Le Basi italiane usate dalla NATO contro la Libia, in barba agli accordi italo-libici furono nel 2011: Trapani, Sigonella, Gioia del Colle, Capodichino, Decimomannu, Aviano, Pantelleria. Secondo alcuni l’intervento italiano, in base ai sopracitati articoli della Costituzione sarebbe stato giustificabile, visto il mandato ONU e la risoluzione 1973 del Consiglio di Sicurezza. Ma il problema è che questa risoluzione imponeva solo una zona di non sorvolo sui cieli libici, e in nessun suo punto parla esplicitamente di intervento armato. Inoltre, anche la prassi istituzionale italiana in quella vicenda pone parecchi dubbi giuridici: infatti, in quell’occasione, il governo italiano era sostanzialmente contrario all’intervento militare, ma le pressioni del Capo dello Stato portarono di fatto l’Italia e l’esecutivo ad intervenire, evidentemente controvoglia, in un conflitto che ha sprigionato una moltitudine di movimenti integralisti e settari, che rischiano di minacciare anche l’Italia, visto che, da quanto risulta dalle notizie, spesso censurate, del conflitto siriano, molti integralisti reclutati per la “guerra santa” contro il governo di Damasco, partono proprio dalla Libia “liberata”, e alcuni di questi sono residenti in Europa, anche in Italia.
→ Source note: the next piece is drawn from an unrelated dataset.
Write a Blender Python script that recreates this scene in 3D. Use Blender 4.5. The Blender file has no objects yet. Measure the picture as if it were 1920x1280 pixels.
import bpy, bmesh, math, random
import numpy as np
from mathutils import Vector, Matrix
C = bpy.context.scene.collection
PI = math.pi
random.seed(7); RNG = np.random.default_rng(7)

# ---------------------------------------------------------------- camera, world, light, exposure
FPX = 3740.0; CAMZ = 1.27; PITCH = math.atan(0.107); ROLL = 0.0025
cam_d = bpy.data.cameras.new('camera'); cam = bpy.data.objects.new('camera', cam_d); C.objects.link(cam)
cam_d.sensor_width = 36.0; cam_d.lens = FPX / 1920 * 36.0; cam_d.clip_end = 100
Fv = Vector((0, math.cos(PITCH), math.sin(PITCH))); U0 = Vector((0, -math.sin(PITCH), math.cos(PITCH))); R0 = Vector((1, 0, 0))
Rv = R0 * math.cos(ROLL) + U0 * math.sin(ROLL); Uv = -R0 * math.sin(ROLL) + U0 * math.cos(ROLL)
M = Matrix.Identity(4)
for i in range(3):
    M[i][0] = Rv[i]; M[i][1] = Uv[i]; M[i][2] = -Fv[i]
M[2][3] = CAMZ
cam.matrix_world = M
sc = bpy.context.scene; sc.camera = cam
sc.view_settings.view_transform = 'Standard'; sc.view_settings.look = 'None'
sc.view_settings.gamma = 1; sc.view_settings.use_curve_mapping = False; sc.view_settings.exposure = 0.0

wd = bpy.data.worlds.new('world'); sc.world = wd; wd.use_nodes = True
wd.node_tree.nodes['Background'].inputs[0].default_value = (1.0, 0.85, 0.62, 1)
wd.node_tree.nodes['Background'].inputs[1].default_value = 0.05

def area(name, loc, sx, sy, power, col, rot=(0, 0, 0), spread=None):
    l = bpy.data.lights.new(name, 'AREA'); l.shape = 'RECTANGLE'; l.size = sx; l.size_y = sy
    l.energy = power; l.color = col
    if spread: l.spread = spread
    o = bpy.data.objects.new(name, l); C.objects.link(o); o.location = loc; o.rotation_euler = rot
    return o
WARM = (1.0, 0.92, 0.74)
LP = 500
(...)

Recentemente poi, alcuni giornalisti italiani sono stati rapiti in Siria, sempre dai cosiddetti terroristi islamici, che i media chiamano ribelli; evidentemente qui abbiamo a che fare con un terrorismo islamico “buono”, come quello di 30 anni fa in Afghanistan, i famosi “freedom fighters”, che noi oggi conosciamo col nome di talebani. Tutto ciò sembra un’ulteriore dimostrazione del fatto che i rapporti tra diritto interno e internazionale, più che vertere su valutazioni giuridiche si basano su valutazioni politiche, e i rapporti di forza non si basano sull’oggettività delle norme, ma sulla soggettività degli attori coinvolti e sulla loro forza di impatto nelle dinamiche globali; ancora nel XXI secolo, il diritto della forza, prevale sulla forza del diritto.